### AIM OF THE EXERCISE
Pull out every line below containing the word "scene".

### RECORDED INFORMATION
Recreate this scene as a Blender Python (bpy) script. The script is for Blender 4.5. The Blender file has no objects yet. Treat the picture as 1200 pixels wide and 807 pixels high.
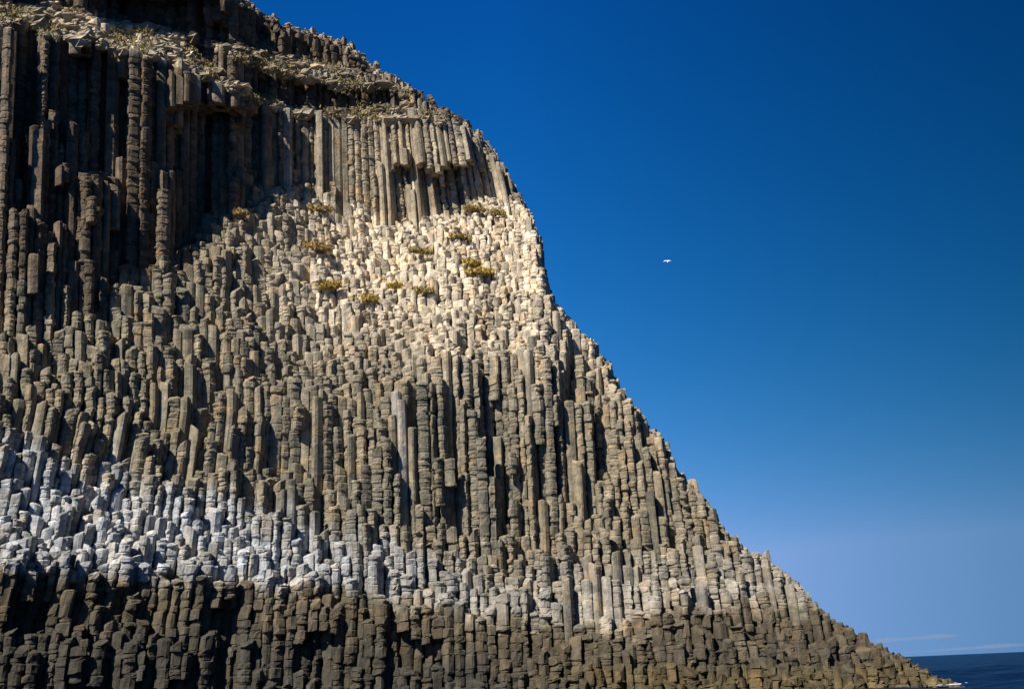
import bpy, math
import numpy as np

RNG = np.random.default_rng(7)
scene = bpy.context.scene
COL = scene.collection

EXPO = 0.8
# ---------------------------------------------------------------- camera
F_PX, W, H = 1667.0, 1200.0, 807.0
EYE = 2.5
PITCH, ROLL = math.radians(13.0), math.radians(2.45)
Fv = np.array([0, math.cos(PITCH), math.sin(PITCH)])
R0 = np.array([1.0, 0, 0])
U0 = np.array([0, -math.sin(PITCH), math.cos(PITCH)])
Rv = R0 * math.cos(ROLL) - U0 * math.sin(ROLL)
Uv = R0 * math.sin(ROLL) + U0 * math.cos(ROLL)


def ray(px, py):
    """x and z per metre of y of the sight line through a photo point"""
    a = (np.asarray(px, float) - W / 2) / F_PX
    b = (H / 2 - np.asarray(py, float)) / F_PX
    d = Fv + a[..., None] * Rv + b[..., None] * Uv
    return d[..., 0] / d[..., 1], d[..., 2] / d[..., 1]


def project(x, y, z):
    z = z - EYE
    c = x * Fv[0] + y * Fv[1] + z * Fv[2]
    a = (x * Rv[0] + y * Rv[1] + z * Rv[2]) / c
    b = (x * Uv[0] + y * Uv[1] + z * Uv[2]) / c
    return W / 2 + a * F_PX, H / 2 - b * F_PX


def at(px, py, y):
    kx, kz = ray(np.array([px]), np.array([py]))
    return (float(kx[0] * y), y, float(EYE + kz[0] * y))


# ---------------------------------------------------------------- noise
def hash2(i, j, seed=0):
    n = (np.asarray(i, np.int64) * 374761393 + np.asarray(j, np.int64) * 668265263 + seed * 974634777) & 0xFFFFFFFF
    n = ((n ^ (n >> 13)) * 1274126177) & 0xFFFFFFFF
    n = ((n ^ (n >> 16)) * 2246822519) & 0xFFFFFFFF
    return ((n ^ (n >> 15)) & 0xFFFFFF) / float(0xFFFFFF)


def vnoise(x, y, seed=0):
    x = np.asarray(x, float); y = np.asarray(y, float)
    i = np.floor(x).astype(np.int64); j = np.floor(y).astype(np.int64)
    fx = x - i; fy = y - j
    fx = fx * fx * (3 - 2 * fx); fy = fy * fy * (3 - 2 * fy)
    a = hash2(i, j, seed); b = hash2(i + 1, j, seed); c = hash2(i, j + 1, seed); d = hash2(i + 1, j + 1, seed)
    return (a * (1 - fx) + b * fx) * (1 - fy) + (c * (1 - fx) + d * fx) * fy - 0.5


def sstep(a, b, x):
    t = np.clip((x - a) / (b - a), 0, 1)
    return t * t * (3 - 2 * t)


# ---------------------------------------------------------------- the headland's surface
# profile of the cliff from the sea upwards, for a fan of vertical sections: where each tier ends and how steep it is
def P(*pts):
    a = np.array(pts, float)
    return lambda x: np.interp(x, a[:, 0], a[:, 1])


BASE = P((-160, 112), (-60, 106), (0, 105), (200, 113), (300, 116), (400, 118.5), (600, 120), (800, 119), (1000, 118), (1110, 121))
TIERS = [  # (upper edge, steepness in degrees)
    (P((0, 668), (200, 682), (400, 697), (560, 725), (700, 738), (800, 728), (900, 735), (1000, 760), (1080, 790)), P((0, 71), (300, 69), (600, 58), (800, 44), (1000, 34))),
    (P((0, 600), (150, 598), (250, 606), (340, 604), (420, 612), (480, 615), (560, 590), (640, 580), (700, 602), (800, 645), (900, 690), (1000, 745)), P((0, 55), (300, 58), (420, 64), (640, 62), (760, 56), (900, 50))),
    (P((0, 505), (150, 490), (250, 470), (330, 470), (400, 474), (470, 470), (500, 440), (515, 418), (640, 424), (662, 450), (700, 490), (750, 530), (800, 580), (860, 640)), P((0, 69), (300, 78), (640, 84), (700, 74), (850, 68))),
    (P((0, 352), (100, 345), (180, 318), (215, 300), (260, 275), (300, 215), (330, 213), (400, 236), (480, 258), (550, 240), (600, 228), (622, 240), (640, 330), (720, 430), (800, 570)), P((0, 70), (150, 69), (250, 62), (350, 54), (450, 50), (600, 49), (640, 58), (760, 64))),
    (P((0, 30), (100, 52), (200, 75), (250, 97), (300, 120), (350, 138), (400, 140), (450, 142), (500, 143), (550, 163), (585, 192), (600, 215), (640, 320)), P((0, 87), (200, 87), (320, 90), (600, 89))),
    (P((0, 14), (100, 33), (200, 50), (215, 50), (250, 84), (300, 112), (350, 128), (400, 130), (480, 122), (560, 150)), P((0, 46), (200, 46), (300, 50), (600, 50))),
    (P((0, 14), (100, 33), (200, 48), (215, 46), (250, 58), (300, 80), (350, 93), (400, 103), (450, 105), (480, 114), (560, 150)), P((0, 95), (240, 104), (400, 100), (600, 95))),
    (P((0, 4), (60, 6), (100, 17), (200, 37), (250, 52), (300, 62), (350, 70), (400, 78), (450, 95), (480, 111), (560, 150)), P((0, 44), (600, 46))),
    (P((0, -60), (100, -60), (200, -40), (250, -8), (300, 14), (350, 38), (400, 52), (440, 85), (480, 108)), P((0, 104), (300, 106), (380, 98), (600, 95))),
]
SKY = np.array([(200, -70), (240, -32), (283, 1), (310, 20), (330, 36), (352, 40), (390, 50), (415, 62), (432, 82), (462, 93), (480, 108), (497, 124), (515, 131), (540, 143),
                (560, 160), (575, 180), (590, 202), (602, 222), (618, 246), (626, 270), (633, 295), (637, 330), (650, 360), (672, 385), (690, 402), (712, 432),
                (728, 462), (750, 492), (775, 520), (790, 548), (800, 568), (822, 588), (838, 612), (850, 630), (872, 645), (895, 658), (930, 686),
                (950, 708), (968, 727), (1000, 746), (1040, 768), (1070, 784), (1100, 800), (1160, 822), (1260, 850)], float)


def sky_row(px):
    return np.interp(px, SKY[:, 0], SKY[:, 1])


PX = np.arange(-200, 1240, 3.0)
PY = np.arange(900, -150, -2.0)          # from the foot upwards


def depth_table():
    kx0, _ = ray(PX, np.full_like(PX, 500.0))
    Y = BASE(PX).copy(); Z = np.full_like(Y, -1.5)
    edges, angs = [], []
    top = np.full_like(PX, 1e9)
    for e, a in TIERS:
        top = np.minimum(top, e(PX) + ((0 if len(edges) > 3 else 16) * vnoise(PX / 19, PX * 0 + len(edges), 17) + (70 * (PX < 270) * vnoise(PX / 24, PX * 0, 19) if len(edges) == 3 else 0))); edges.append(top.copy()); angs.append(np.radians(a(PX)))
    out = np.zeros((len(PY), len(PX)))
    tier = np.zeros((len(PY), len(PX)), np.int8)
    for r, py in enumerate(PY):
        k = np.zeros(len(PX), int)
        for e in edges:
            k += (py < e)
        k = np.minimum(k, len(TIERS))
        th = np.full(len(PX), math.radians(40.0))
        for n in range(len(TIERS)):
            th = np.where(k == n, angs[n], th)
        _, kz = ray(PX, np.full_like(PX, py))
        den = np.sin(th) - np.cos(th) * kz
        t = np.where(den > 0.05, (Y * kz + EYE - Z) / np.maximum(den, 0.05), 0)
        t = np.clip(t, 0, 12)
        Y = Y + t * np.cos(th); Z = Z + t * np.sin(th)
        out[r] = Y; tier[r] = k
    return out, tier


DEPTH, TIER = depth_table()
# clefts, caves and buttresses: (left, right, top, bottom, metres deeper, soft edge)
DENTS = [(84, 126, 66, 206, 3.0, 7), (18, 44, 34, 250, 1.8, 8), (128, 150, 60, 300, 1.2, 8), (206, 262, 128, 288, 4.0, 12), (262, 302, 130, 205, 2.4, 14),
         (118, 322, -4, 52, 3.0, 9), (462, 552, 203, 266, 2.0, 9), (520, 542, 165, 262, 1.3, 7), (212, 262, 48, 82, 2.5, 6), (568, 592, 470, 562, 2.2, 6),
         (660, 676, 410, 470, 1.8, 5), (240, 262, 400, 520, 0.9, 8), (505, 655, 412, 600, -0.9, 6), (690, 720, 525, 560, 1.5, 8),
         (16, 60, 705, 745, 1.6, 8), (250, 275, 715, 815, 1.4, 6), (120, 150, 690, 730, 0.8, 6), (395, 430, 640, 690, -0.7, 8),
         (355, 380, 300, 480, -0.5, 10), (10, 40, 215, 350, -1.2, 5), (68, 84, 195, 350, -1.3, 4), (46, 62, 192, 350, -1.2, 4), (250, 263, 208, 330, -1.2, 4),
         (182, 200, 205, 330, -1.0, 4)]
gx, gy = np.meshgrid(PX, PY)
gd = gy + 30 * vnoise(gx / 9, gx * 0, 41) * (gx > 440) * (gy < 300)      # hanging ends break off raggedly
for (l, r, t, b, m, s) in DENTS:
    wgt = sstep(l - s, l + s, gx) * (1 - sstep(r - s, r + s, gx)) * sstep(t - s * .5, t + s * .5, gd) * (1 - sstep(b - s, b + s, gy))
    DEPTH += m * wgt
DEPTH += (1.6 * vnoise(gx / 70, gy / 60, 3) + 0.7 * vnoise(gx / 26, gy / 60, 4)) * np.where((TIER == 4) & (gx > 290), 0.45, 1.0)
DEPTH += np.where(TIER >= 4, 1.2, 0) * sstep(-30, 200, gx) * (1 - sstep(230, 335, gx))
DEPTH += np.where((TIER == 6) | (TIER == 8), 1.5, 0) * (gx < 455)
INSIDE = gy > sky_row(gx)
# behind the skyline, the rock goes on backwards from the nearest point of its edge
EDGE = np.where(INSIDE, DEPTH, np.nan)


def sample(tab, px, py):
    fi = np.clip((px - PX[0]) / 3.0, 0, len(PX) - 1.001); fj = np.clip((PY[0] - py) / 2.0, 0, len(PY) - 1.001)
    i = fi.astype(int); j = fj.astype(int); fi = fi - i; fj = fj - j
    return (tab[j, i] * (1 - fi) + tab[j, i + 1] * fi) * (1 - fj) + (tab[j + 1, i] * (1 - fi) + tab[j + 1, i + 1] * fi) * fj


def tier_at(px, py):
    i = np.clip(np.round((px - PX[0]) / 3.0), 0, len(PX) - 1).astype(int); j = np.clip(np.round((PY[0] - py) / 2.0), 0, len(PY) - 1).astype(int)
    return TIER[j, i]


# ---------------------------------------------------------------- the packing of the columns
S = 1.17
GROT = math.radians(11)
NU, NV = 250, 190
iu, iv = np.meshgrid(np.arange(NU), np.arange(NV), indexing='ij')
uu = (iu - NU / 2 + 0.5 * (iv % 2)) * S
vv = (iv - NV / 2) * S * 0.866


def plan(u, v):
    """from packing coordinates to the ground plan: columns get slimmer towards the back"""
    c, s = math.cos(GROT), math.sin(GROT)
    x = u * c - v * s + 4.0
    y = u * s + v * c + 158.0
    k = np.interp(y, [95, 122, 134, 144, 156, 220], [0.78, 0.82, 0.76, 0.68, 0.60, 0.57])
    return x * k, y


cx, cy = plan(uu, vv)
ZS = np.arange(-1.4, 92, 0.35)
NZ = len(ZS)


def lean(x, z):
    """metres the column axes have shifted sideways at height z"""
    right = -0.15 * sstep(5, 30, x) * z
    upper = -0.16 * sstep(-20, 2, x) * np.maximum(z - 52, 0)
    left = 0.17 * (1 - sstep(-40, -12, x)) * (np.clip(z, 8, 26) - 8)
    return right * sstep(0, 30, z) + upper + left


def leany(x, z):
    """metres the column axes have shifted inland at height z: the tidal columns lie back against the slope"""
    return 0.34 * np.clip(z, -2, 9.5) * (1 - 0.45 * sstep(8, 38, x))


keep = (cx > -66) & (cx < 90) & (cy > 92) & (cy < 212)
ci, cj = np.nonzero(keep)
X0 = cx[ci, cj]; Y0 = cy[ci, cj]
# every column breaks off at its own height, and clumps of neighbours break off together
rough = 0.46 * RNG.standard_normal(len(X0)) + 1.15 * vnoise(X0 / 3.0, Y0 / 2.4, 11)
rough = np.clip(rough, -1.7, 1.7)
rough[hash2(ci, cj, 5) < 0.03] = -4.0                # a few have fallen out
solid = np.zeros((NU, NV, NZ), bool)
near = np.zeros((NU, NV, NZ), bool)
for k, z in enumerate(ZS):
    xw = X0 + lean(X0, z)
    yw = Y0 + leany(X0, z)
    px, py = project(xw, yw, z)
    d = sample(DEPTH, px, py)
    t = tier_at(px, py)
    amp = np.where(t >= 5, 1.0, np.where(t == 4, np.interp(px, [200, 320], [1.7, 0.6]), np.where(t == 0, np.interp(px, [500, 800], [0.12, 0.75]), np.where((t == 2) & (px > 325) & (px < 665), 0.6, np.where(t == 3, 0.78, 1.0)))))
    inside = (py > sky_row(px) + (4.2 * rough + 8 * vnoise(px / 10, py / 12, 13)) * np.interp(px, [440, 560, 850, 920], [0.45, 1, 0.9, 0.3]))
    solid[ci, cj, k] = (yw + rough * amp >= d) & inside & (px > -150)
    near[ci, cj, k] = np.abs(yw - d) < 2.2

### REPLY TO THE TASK
Recreate this scene as a Blender Python (bpy) script. The script is for Blender 4.5. The Blender file has no objects yet. Treat the picture as 1200 pixels wide and 807 pixels high.
scene = bpy.context.scene
COL = scene.collection